Por volta da meia-noite, horário originariamente programado para o início da greve, ainda havia cerca de quatro centenas de rodoviários e mais de uma centena de ônibus parados nas proximidades do acampamento. Muitos com janelas quebradas. Não havia líderes centralizando as decisões e qualquer desentendimento era resolvido por grupos pequenos. O clima era tranquilo e de confraternização, apesar da revolta generalizada contra o sindicato e o SETPS. A menos de um quilômetro, trabalhadores de outra categoria davam os retoques finais na Fonte Nova, um dos estádios que em duas semanas abrigará os jogos da Copa do Mundo.

Aliás, sobre o clima no local é interessante escrever mais algumas linhas. Havia poucos policiais nas proximidades e nenhum partido político nem trabalhadores da imprensa ou organização de qualquer outro tipo.

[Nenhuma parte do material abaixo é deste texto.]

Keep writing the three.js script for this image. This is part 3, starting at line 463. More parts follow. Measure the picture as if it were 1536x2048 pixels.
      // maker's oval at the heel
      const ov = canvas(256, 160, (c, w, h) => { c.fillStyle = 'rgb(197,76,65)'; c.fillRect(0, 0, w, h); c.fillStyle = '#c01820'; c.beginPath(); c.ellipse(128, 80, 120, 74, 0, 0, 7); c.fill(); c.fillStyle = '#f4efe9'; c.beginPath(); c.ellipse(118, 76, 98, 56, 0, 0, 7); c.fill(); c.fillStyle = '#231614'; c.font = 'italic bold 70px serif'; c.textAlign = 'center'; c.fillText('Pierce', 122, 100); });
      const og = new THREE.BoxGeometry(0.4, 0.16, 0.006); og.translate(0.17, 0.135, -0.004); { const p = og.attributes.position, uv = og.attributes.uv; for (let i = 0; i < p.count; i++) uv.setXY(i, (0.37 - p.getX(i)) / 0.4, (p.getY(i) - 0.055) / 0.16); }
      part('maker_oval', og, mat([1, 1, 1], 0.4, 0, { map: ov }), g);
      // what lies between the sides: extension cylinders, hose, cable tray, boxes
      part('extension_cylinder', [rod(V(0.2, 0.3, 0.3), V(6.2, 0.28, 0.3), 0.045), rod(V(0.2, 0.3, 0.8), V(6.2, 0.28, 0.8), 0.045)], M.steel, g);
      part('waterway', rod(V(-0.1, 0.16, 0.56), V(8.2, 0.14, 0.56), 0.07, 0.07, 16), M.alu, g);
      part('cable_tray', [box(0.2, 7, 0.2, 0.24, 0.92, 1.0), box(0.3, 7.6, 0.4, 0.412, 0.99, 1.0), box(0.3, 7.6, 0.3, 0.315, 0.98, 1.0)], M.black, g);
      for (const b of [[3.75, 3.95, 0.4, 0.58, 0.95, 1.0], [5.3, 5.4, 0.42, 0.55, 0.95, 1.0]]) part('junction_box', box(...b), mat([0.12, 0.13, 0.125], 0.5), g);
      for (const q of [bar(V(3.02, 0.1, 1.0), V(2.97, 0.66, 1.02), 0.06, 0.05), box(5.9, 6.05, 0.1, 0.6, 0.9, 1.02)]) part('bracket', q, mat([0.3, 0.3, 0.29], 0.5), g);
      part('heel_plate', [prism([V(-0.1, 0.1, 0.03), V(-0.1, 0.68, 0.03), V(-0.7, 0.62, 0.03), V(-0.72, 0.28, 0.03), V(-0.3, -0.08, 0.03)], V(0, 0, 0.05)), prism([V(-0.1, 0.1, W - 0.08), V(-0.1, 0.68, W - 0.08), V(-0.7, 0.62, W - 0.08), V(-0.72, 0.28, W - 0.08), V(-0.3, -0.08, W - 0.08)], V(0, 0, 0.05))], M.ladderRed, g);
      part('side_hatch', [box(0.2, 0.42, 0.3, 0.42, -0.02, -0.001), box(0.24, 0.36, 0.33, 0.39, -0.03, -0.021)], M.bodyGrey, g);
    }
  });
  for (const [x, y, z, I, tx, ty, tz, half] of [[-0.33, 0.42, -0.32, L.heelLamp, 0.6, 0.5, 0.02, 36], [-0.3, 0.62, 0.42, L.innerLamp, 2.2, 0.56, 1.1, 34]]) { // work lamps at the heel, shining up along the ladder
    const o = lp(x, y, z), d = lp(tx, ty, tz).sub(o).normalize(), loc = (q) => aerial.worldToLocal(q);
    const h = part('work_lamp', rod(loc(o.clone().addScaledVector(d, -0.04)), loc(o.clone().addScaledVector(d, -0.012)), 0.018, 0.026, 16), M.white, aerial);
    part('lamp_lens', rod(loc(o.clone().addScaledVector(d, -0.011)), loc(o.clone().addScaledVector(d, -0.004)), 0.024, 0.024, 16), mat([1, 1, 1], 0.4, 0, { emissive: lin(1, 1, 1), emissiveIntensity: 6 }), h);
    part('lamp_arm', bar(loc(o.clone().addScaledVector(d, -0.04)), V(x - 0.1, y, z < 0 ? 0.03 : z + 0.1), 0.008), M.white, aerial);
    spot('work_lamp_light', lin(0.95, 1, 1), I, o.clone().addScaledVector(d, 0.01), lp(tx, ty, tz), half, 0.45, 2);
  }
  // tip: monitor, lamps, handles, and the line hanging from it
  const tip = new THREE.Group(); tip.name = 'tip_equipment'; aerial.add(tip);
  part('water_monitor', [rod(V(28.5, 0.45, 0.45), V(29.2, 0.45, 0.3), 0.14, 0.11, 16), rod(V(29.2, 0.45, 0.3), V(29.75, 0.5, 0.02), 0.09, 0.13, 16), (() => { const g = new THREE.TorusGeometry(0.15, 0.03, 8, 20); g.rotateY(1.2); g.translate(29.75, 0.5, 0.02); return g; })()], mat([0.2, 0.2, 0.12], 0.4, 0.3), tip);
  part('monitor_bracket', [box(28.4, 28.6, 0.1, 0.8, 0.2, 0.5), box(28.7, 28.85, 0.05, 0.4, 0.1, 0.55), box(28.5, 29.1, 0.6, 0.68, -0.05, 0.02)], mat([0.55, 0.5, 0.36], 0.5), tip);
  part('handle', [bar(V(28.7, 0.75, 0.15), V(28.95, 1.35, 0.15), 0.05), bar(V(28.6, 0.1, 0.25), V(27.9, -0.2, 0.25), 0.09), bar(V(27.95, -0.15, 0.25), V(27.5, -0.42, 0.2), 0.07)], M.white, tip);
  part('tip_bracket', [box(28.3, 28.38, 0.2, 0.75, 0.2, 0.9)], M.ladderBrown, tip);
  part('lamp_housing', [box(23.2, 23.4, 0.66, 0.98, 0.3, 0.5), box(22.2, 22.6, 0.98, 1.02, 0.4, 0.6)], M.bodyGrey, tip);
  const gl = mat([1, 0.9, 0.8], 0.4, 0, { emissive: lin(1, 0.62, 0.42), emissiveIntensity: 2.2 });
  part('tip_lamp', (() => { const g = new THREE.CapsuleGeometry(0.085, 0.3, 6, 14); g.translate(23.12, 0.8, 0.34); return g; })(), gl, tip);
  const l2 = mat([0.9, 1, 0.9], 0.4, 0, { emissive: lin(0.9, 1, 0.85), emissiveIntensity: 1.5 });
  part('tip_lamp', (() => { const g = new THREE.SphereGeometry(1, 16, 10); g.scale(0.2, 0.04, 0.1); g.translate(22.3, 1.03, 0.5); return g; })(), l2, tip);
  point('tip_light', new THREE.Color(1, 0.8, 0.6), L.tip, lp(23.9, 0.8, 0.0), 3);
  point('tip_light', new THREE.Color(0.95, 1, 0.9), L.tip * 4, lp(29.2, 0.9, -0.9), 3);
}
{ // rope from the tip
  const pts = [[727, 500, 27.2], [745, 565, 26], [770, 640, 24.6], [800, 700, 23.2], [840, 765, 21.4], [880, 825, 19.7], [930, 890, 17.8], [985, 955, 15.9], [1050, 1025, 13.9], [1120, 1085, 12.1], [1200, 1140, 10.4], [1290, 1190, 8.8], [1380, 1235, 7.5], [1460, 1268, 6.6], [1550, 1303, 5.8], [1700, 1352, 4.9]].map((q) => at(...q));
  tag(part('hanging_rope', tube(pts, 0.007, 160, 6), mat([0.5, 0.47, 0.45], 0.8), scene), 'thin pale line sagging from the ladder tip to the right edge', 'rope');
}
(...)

Ainda com as fardas, os rodoviários gastavam o tempo contando como colocaram os advogados do sindicato pra correr, jogando dominó ou relatando o duro cotidiano do trabalho. Uma das questões que mais os revoltava era o tratamento dado à categoria durante o carnaval. Um cobrador nos confidenciou que nunca havia visto nada igual àquele movimento grevista; e outro, questionado sobre como se daria o processo decisório dali para a frente, apenas deu de ombro e disse: “quem quer falar vai e fala, não tem lideranças”. Em pequenos grupos, discutiam o que deveriam fazer quando o dia amanhecesse.

Até então, nenhum dirigente do sindicato, além dos seus advogados, havia aparecido no local para conversar com os grevistas. Nenhum representante dos empresários ou da Prefeitura também. Enquanto os patrões e burocratas passaram a noite tentando entender o novo estágio das lutas no país, os trabalhadores transformavam a revolta em auto-organização ali mesmo, bem no meio da rua.